No criminal charges have been filed against him, but Pankey said he decided to describe the events to the newspaper in case he is arrested.

Pankey said he was charged with sexual assault after a 1977 accusation, but the charge was later dismissed by prosecutors. He said that incident led to a fraught relationship with law enforcement, and he alleged that he has been charged over the years with as many as 20 “arbitrary” misdemeanors.

After the sexual assault charge, Pankey stepped down from his position as a youth minister.

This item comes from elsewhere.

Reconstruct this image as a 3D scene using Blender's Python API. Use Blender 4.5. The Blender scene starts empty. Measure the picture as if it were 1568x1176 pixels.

He said he attended a church with people who knew the Matthews family, but contends that he did not know any of the family members.

Pankey said he was at home with his then-wife when Matthews went missing, shortly before they went to California over the Christmas holiday. He said he didn't hear about her disappearance until after he returned home.

He said he met with an FBI agent at the Greeley police station after hearing about Matthews’s death because his father-in-law, who worked for a cemetery, said someone asked about getting rid of a body, the Idaho Statesman reported. Pankey left Greeley in 1987 and has not returned to Colorado.

“I never met Jonelle, I never met her family, I didn’t know she existed or disappeared until Wednesday, Dec. 26 [1984],” Pankey told the Idaho Statesman.

The Hill has reached out to the Twin Falls Police Department for comment.